Ele alerta que há tempos o Brasil deveria pensar em ampliar sua própria exploração e refino ou em parceiros diversos, não ficando na dependência quase exclusiva de um fornecedor majoritário. O especialista lembra que, embora o governo brasileiro possa considerar economicamente vantajosa a aquisição de combustíveis russos, o custo diplomático pode superar os ganhos imediatos.
“Quem está comprando pode até fazer um cálculo e achar que vale a pena. Mas, em termos de provocações desnecessárias aos Estados Unidos e aos seus aliados — dos quais o Brasil, inclusive, vem se afastando, não sei se vale o risco”, afirmou Módolo.
Segundo Cavanha, o Brasil correrá grande risco se fora alvo de sanções americanas e ainda adotar alguma retaliação comercial aos Estados Unidos. “Retaliar pode piorar as relações comerciais e nos deixar ainda mais isolados. Por isso, a única saída responsável é a diversificação dos fornecedores e a construção de uma estratégia de longo prazo para o refino [em território nacional] e a importação”.
Cavanha afirma que o Brasil precisa de segurança energética e autonomia. “Se trata de proteger o funcionamento do país.

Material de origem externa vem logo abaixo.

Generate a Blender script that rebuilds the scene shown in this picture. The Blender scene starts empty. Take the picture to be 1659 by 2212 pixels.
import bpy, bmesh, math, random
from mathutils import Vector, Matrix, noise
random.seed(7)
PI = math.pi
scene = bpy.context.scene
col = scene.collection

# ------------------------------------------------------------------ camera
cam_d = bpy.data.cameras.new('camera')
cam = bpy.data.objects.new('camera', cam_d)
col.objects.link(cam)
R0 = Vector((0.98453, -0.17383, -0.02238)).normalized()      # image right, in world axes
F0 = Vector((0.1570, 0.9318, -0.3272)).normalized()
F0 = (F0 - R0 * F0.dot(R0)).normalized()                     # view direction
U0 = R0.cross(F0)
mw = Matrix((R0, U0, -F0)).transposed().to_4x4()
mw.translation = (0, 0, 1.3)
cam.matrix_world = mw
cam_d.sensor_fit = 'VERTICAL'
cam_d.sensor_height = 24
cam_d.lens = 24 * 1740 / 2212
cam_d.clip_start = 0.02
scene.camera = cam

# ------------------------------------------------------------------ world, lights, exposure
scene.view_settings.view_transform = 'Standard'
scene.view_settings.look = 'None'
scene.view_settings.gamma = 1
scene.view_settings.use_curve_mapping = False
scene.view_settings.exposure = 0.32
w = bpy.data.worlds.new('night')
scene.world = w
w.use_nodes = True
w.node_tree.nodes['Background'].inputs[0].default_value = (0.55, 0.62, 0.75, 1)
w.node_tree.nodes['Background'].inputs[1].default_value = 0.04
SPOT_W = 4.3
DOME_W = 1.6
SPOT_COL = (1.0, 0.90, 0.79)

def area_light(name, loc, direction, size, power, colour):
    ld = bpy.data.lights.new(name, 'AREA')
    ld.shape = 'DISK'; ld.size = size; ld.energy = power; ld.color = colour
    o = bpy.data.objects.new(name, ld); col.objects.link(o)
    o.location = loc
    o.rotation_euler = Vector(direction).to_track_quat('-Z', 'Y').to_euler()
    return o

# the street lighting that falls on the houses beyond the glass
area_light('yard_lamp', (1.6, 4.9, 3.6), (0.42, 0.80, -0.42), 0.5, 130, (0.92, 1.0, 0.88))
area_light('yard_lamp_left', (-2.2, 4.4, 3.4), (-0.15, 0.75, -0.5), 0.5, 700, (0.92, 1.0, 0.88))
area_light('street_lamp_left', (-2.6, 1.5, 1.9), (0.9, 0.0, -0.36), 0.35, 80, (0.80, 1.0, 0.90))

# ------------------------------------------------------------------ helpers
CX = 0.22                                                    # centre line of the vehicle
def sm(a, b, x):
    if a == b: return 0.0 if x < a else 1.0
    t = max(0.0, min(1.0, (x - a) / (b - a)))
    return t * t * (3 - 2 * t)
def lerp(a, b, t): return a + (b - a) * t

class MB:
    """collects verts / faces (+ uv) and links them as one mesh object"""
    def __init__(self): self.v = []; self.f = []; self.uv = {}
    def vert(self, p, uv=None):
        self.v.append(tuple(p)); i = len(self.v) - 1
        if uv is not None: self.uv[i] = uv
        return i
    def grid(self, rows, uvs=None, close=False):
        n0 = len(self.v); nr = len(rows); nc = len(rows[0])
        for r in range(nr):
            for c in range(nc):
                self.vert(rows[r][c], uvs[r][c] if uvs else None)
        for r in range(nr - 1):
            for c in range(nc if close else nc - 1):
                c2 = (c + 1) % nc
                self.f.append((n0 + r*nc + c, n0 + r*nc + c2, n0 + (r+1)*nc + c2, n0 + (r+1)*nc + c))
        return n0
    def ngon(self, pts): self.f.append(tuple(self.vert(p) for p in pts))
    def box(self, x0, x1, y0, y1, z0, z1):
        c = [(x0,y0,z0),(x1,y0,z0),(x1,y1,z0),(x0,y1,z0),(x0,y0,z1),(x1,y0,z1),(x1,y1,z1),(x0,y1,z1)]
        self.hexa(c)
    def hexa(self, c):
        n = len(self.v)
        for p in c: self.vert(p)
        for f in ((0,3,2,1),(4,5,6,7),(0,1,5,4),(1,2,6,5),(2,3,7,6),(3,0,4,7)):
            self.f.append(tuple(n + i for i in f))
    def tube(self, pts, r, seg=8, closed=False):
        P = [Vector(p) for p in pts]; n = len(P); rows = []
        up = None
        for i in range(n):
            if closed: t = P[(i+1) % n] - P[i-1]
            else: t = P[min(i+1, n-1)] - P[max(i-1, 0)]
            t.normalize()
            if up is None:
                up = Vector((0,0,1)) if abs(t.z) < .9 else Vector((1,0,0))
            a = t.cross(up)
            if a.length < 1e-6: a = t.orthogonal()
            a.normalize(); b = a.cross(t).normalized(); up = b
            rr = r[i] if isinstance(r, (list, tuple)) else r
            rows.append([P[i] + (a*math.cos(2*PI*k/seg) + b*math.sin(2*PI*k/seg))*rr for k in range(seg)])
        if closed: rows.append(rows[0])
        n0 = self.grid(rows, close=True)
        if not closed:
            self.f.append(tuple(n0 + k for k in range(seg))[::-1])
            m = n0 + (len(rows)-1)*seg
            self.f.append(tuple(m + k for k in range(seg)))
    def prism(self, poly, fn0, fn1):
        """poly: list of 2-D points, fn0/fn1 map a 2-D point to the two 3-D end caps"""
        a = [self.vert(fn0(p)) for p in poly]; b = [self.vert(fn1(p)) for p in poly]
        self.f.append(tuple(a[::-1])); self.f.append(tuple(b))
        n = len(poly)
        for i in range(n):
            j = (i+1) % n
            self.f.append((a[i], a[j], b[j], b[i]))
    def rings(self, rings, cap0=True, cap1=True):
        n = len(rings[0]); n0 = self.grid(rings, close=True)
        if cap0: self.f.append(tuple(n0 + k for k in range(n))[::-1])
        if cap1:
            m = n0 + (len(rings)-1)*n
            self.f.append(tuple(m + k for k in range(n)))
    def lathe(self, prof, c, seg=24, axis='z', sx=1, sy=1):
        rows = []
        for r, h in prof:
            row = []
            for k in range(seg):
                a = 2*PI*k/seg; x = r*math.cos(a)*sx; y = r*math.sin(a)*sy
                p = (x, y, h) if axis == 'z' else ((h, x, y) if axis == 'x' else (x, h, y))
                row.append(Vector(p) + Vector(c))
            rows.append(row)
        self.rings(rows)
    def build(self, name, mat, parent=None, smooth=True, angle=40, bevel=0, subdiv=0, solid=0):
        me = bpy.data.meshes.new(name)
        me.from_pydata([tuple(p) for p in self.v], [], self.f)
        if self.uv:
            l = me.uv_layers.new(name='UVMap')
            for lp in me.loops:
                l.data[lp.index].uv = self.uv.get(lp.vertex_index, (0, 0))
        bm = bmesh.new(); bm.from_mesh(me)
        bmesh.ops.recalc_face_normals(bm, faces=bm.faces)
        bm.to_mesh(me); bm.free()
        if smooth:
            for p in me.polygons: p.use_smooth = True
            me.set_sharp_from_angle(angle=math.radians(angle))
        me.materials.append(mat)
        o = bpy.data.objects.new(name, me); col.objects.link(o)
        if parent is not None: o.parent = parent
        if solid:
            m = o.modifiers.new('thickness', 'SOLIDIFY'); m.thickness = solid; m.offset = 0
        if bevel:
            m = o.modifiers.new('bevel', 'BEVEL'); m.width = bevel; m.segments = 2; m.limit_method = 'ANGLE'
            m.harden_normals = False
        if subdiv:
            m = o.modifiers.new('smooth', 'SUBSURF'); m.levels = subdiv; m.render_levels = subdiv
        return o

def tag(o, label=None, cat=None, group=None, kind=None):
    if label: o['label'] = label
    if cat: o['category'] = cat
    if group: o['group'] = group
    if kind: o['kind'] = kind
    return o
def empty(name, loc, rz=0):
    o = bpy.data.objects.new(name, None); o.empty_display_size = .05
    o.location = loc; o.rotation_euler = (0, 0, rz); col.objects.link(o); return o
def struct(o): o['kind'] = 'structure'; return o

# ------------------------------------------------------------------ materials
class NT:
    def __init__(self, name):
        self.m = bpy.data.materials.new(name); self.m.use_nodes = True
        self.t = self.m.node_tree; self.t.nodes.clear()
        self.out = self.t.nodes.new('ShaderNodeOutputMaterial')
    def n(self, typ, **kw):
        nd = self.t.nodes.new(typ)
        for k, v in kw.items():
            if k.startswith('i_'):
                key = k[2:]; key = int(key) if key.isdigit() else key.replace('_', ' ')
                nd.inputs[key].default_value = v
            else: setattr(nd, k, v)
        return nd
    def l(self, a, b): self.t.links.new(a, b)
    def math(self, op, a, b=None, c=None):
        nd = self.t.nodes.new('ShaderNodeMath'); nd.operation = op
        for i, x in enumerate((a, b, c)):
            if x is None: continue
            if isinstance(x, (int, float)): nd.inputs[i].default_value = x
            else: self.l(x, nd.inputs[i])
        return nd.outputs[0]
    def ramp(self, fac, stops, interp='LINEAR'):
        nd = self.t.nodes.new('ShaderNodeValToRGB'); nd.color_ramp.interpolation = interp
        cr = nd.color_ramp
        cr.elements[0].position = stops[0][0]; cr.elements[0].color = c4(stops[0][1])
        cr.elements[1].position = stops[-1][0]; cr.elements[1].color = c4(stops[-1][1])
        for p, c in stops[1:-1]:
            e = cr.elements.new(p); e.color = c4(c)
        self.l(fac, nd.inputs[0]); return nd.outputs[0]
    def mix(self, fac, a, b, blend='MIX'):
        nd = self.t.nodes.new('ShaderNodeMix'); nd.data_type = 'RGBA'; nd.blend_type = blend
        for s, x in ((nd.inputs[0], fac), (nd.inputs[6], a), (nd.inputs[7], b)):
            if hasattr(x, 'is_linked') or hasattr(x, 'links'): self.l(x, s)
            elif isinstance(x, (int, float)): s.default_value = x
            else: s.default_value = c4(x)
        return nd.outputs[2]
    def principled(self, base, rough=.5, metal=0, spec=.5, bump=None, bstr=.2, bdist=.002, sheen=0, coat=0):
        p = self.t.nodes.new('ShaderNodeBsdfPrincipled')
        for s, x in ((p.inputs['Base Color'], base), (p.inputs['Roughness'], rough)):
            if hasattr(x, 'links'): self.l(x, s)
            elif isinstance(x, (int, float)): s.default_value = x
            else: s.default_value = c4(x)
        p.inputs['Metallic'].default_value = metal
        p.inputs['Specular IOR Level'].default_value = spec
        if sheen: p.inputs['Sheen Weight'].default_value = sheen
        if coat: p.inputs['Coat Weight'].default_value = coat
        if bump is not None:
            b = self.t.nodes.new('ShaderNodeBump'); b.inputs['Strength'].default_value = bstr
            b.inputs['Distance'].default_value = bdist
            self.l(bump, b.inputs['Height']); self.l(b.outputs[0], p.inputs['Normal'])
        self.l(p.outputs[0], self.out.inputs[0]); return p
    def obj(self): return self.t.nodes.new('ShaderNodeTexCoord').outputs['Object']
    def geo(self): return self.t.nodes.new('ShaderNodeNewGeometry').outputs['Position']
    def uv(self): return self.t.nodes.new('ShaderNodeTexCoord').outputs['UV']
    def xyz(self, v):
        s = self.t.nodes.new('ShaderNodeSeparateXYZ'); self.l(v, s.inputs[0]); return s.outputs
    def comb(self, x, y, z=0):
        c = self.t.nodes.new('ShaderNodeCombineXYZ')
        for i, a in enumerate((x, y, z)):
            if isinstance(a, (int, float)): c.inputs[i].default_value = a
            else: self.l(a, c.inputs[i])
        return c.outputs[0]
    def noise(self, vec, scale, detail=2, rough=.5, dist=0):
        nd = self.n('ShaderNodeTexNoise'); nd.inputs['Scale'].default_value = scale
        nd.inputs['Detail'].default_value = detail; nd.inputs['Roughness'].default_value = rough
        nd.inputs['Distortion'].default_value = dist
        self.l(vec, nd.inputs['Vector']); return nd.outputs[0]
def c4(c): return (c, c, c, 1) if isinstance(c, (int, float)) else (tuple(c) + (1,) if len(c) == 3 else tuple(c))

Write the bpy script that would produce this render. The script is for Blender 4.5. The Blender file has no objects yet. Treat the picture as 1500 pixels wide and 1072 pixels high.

Não podemos correr o risco de parar os caminhões porque não temos diesel ou porque apostamos todas as fichas em um só fornecedor”.
Para ele, o Brasil está diante de uma escolha decisiva: ou avança para uma política energética madura e previsível, ou continuará à mercê de interesses geopolíticos externos que não priorizam a estabilidade nacional.